What is Contentious Politics?

Contention at its core involves claim-making activities that bear on someone else’s interests (Tilly and Tarrow 2007: 4). Contentious politics represent the intersection between contention, politics and collective action. It is defined as “episodic, public and collective” claims made by one or more parties where the state is involved as either the object of such claims or as part of them; and the outcome of such events will result in gains or losses of power by at least one of the claimants” (McAdam et al. 2001: 5).

The state is an essential actor in contentious politics as the state controls resources and thus has advantages over most other claimants. It sets the rules of engagement and, therefore the rules for contention. It also manages substantial coercive means and usually has a monopoly over the means of that coercion (Tilly and Tarrow 2007: 5).

This means that collective political struggles can include many different kinds of activities on the collective action spectrum, from labor strikes to revolutions – and significant for our purposes is that democratic governance itself is one possible outcome of these contentious episodes; collective political struggles can demonstrate for leaders the necessity of including people in decision-making.

Following from this, there are two main types of contention: contained contention in which claim-making falls within a state’s ‘prescribed’ or ‘tolerated’ institutional forms, and in which often, parties in a dispute are already established political actors; and transgressive contention in which claims cross institutional boundaries into ‘forbidden’ territory, and where often new political actors enter the scene and employ new forms of claim-making (Tilly and Tarrow 2007: 60-61; McAdam 2001: 7-8). While Tilly et al. claim the boundaries often blur between contained and transgressive contention, the principles are that governmental regimes set the limits on what is acceptable for claim-making. They establish what is promoted, what is tolerated and what is forbidden.  Moreover, governments also vary dramatically in their ability to keep those limits in check.

Transgressive conflicts
When transgressive contention turns lethal, it is often because of the state’s lack of capacity to tolerate and mediate that contention – and the government itself, or challengers/competitors of that authority – turn to armed force to push through their claims. In these cases, violence is not a “byproduct” of nonviolent claims but is rather the central rationale of claim-making, representing cases where “governments and other political actors regularly use organized armed force” to make their demands (Tilly et al. 2007: 136). Conflicts can range from violent ethnic or religious conflict to civil wars to full-scale revolutions. Lethal conflicts have characteristics that make them different from other forms of contentious politics, namely, the claim-making processes have very high stakes – they are very destructive and deadly – and the claim-makers themselves have to be able to sustain the armed force (ibid.: 136-137). “Unlike recruiting people for demonstrations or public meetings, creating and maintaining an armed force requires extensive resources… they… need weapons, ammunition, information, means of communication, and personnel to replace those they lose” (ibid.: 137).

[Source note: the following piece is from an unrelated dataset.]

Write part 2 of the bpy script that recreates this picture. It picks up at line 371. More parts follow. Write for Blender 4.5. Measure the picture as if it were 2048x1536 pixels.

The location and possibility for large-scale lethal conflict are also by and large shaped by the character of a regime, including the central government’s capacity and the degree of democratic governance. Indeed, on the less lethal end of contention, social movements arise disproportionately in countries that are more open or are in the process of opening. By contrast, large scale, deadly conflicts disproportionately take place in low-capacity, non-democratic countries that rarely, if ever, see social movements as part of the regular political landscape of citizen contention. There are also more dramatic possible outcomes in large-scale conflicts, namely either a split in the regime itself or a complete transfer of power.

At the same time, there are also many overlapping traits between deadly conflicts and non-lethal social movements. That means that there are many “similar causes and effects [that[ operate across the whole range of contentious politics, from viciously violent to pristinely peaceful… through a combination of mobilization, brokerage, diffusion, certification and boundary activation” (Tilly et al. 2007: 160-161).